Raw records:
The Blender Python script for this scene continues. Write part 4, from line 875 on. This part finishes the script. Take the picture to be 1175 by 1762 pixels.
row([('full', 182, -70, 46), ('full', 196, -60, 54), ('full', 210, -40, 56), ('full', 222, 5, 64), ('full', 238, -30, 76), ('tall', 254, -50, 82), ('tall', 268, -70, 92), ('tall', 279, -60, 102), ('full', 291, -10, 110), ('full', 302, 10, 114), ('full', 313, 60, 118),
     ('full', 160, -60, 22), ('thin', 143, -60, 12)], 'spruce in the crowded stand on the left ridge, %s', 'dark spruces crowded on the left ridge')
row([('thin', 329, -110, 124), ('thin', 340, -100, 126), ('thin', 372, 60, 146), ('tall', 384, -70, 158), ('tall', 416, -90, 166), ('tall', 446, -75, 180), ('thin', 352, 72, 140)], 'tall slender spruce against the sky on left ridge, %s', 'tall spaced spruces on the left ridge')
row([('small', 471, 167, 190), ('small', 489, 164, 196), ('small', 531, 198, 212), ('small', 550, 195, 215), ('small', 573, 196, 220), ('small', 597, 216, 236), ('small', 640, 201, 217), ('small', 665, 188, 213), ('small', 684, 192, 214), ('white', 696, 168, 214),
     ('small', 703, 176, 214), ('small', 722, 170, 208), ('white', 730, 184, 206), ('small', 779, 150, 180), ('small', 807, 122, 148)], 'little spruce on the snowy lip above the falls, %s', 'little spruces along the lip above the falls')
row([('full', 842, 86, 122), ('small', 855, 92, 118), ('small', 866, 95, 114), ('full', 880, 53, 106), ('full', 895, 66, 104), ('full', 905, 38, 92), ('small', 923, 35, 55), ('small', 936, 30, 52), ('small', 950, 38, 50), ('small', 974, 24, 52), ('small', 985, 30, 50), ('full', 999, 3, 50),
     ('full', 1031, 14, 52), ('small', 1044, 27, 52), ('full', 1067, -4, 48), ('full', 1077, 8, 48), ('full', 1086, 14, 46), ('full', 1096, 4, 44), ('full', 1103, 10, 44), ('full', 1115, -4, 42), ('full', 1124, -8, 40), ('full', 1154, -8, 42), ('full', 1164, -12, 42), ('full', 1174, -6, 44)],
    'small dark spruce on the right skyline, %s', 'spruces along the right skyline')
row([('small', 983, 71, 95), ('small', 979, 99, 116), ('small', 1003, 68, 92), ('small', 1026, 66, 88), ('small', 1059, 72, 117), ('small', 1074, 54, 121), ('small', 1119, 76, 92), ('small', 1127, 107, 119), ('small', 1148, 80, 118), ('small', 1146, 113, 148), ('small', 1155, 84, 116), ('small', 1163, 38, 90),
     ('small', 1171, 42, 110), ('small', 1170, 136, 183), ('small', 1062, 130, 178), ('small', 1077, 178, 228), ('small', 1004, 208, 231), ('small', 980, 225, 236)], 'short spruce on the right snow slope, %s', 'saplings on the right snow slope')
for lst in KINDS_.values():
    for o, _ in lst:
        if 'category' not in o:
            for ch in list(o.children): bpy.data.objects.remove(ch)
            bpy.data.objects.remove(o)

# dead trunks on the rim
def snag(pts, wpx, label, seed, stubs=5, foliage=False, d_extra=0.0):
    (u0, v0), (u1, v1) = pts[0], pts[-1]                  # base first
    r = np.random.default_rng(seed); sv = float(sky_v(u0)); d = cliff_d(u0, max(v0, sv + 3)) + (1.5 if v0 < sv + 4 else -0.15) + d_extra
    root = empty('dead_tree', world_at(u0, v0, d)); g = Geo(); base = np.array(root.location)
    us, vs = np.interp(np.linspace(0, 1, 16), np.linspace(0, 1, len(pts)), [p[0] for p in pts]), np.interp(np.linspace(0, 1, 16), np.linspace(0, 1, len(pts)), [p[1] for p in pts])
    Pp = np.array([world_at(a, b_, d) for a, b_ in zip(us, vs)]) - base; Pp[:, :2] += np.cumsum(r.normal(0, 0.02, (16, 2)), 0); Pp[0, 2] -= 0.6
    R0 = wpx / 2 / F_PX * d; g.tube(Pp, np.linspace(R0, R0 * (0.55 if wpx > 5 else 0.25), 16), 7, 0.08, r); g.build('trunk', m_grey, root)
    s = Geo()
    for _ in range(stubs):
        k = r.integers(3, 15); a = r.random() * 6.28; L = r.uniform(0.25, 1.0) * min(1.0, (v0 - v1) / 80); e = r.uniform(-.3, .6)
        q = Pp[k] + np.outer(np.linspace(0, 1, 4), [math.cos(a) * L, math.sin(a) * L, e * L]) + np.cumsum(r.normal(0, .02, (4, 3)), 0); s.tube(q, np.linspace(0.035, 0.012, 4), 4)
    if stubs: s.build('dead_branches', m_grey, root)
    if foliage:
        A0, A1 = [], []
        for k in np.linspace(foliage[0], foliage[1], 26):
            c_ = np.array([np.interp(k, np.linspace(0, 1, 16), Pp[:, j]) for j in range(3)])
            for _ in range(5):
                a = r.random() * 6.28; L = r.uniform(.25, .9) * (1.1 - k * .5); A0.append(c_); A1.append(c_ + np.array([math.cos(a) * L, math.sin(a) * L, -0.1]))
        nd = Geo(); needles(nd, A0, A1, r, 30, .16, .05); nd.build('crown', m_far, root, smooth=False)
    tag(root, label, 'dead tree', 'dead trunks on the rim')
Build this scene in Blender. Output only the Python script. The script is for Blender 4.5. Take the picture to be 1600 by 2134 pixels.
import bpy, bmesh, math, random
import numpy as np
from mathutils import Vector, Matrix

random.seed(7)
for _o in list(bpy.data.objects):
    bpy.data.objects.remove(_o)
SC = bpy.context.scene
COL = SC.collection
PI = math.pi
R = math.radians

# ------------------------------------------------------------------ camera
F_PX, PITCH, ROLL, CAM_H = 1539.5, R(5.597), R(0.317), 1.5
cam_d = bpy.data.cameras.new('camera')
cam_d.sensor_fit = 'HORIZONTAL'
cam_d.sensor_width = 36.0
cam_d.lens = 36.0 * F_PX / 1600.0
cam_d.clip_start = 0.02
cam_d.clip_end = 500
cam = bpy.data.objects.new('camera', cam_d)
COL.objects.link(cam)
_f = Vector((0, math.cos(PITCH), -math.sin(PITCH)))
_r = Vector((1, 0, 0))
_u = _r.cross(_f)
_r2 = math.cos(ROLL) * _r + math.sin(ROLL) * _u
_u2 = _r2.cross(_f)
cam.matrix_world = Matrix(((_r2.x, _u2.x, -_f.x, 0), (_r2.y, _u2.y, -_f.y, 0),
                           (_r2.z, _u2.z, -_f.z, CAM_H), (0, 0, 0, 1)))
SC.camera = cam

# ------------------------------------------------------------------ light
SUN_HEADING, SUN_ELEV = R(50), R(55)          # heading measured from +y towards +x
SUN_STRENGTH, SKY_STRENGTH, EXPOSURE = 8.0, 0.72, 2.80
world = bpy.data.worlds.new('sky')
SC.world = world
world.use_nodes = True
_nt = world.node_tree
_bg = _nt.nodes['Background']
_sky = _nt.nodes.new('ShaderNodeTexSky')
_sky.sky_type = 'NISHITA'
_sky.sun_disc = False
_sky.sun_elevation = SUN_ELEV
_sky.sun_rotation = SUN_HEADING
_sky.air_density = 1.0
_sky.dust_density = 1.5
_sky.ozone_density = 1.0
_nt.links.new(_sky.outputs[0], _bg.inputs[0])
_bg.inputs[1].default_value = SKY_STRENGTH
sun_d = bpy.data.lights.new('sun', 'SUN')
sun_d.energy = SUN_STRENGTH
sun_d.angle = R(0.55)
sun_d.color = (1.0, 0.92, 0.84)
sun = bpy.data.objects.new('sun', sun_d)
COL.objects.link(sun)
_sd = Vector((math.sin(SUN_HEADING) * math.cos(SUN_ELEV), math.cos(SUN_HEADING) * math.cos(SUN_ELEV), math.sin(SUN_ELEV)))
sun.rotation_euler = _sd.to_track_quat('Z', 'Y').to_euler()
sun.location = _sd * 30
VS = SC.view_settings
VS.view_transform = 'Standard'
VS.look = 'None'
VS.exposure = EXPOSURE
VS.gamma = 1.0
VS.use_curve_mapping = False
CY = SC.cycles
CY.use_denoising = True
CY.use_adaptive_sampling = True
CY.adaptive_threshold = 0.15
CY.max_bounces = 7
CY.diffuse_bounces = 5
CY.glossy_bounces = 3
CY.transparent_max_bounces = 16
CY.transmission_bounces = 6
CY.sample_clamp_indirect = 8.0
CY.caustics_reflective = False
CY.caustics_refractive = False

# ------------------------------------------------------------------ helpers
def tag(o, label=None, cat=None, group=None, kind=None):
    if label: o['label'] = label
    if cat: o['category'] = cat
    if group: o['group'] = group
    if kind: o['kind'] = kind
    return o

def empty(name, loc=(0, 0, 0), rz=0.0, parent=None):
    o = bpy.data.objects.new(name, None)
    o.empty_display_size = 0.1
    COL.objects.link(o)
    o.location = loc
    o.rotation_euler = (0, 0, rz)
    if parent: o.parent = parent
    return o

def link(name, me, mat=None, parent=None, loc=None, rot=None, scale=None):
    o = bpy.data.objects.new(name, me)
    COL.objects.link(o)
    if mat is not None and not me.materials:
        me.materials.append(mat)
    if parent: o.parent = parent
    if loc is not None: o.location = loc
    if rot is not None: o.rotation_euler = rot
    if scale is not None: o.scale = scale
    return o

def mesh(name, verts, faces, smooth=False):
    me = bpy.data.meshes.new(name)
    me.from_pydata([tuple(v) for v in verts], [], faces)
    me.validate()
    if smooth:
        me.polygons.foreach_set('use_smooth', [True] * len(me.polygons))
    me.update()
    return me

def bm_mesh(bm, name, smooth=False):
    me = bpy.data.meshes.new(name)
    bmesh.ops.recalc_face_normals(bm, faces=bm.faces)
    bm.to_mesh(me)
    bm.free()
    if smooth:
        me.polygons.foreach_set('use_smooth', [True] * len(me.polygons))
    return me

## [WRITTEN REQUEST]
Start with the line that contains "Build this scene" and end with the line that contains "R = math.radians"; give those lines again exactly, and no others.

## [EXERCISE ANSWER]
Build this scene in Blender. Output only the Python script. The script is for Blender 4.5. Take the picture to be 1600 by 2134 pixels.
import bpy, bmesh, math, random
import numpy as np
from mathutils import Vector, Matrix

random.seed(7)
for _o in list(bpy.data.objects):
    bpy.data.objects.remove(_o)
SC = bpy.context.scene
COL = SC.collection
PI = math.pi
R = math.radians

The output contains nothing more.